Allocated Gold vs Unallocated Gold

August 28, 2012

An investor in physical gold has several options for the storage of that gold. He can, of course, take actual delivery of the gold he has bought and lock it away in a safe concealed in his cellar, or perhaps pay to keep his gold in a safety deposit box at a bank or specialist provider.

The other option open to the investor is to store his gold in either an allocated or unallocated account. Both accounts offer certain benefits and disadvantages to the investor, and before making up your mind which is best for you it’s important that you understand the differences between the two types of account.

Allocated Gold Account

You own the gold outright. In an allocated account, your gold is stored under a safekeeping or custody agreement. The gold bars you own will be numbered and kept on labelled shelves. If you wanted to visit the vault, you could literally go to the shelf and point at your actual bars. It’s that simple.

Unallocated Gold Account

This is a more difficult concept but if you believe you own gold in an unallocated account then think again, because you actually don’t! The gold in the account is owned by the bank, and it merely has a financial liability toward you in regard to the value of the gold. There might not even be any gold in the bank’s vault, but this is discussed below!

Costs of Storage

If you hold gold in an allocated account you will have to pay for its storage, in much the same way that you would have to pay were you keeping it in a bank’s safety deposit box. The bank or gold dealer that is storing your gold for you has to keep it in secure vaults, and this means costs of security (technological and guards), monitoring systems, and audits, too.

In an unallocated gold account, you will not pay for the storage of your gold. This is fair, because the gold is not yours: it is the bank’s/ dealer’s. ‘Your’ gold belongs to the bank, forming part of its balance sheet and assets, and it can do what it like’s with the gold – and generally does.

Insuring your gold

Even though the theft of gold from secure vaults is extremely rare, it is not unheard of. Gold that you hold in an allocated account is your property, and so the cost of insuring it falls upon you, in exactly the same way that insuring it in your home is also your responsibility. However, the cost of insurance is relatively little because of the track record of vaulted gold.

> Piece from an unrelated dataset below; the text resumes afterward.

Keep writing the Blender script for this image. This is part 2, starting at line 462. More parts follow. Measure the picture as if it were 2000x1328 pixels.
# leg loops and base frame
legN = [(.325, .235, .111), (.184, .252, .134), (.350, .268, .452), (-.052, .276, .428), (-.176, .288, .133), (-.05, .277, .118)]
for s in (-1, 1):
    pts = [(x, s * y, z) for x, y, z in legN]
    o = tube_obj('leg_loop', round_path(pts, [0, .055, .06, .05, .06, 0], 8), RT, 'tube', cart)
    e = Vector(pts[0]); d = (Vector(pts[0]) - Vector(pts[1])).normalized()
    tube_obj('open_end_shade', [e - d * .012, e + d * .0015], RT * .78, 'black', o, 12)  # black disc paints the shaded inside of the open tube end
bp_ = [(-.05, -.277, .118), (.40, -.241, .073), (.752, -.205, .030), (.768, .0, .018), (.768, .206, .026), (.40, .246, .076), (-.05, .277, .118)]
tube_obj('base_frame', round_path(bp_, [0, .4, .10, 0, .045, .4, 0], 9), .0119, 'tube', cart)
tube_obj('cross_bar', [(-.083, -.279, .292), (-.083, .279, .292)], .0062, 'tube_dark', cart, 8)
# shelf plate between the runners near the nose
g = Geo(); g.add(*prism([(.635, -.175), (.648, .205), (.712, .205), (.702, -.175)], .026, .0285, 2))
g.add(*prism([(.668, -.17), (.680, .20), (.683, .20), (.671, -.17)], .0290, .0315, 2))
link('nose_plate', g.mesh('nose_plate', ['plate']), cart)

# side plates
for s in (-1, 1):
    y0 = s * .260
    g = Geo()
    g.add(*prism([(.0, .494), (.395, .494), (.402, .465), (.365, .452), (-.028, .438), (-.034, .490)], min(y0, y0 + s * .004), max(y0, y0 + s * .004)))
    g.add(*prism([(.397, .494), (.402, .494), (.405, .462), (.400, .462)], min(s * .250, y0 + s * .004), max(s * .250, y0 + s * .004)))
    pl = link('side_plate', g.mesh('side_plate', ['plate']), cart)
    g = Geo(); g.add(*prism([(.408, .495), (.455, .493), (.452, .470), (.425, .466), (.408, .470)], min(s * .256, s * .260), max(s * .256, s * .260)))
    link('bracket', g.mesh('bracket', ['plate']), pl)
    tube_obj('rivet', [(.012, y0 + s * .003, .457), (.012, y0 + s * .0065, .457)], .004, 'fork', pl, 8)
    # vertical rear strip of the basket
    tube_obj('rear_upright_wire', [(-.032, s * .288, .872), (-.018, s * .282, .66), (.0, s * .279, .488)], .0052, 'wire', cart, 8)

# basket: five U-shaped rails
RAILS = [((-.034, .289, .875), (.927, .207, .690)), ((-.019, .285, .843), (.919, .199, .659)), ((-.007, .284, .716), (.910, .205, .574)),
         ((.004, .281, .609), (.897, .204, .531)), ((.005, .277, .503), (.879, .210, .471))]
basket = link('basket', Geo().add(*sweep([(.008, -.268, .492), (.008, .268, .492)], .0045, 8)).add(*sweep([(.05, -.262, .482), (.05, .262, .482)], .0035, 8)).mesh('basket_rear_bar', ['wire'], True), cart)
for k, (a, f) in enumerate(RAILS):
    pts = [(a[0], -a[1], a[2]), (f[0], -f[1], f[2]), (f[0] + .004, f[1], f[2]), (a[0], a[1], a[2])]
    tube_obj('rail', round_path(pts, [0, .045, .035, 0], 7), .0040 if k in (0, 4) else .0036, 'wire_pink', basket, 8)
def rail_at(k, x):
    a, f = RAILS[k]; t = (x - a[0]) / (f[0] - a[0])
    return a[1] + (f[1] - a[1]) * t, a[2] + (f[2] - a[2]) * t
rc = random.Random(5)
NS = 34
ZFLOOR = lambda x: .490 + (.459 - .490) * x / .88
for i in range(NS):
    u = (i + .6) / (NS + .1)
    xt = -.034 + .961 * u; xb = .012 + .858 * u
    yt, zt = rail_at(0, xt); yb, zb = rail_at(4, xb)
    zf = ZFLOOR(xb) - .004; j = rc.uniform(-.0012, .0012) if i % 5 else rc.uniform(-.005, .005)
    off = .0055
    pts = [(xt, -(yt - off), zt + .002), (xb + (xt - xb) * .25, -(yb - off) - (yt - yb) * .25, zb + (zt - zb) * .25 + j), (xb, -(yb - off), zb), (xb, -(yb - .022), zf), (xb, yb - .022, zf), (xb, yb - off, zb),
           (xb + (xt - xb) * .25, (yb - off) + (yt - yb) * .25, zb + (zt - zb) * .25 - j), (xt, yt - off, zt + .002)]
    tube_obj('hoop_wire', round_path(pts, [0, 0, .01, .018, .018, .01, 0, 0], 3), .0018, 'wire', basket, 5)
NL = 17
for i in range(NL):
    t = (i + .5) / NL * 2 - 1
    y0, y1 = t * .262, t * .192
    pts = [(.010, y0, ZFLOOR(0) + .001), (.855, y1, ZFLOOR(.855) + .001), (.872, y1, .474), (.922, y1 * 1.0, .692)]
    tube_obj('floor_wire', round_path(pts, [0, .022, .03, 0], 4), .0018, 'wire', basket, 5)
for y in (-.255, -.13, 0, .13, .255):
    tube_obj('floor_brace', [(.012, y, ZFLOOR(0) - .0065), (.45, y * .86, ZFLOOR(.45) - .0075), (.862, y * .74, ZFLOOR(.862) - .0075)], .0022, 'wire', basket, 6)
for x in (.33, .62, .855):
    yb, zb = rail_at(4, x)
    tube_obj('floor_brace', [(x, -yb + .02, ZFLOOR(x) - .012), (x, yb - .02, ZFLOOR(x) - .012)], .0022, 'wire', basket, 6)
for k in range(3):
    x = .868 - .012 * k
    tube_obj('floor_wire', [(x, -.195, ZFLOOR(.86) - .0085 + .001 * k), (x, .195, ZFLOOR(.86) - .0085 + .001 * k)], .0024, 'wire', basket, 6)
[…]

In an unallocated account, because the gold belongs to the bank, all costs of insuring it against theft are the responsibility of the bank.

What happens to your gold?

In an allocated account, because the gold is yours the bank cannot touch it. It must be there at all times and held directly for your benefit. You can even take physical delivery of the gold yourself, should you wish to. This is an important point about allocated accounts: because the gold is yours and does not belong to the bank, it cannot be taken as part of the bank’s assets in the case of insolvency.

With an unallocated account, the gold is bank’s to do with as it pleases. It could lend the gold out, buy and sell it for trading purposes, or any one of a number of other things. It may not even have the gold in its vaults. This ability for the bank to do with the gold what it wishes belies the ‘free storage’ that you benefit from. The bank will seek to profit from your gold – if it owns it – with the bank keeping any ‘trading’ profits while you profit from a rise in the gold price. If you want physical delivery of the gold in an unallocated account you may do so, but the bank may charge you for fabrication and delivery.

It is not just banks that hold gold in unallocated form. Some of the largest unallocated accounts today are found in the form of Exchange Traded Funds, in which, in very basic terms, you buy shares of a pile of gold that is pooled.

Why do unallocated accounts exist?

You may be wondering why anyone would want to buy gold in an unallocated account. The main reason is cost. There is no cost of storage, and no cost of insurance. For the investor in gold, this takes away a chunk of costs and makes profitability greater. For the bank, the advantages are clear: the bank can, effectively, speculate with your money, buying and selling gold, lending it out, or using it as collateral, never having to come up with the original money to invest in gold. Its margins on such business can be very big.

Why do allocated accounts exist?

With allocated gold, you are assured the gold is yours. It’s there to be looked at, held, bought and sold, by you, and no one else. If the bank goes bust, that gold is yours. For this amount of security you are willing to pay the costs of storage and insurance, and in law it is the fact that you are paying these charges that makes the gold yours.

In conclusion

The type of gold account that is best for you will now be obvious. Do you want the extra costs associated with an allocated account for the extra security, knowing the gold is yours, or are you willing to forego this security for a ‘no cost’ unallocated account?

If you decide to keep your gold in an allocated account, such as that available through BullionVault, then you should ensure that the paperwork and agreements make it plain that your gold remains your property at all times. That paperwork should also tell you where your gold is stored, and the fees for its storage. And any gold you buy into your allocated account should come with a certified number, so you can pick out your gold off the shelf, should you ever want to.

Allocated or unallocated: the choice is yours.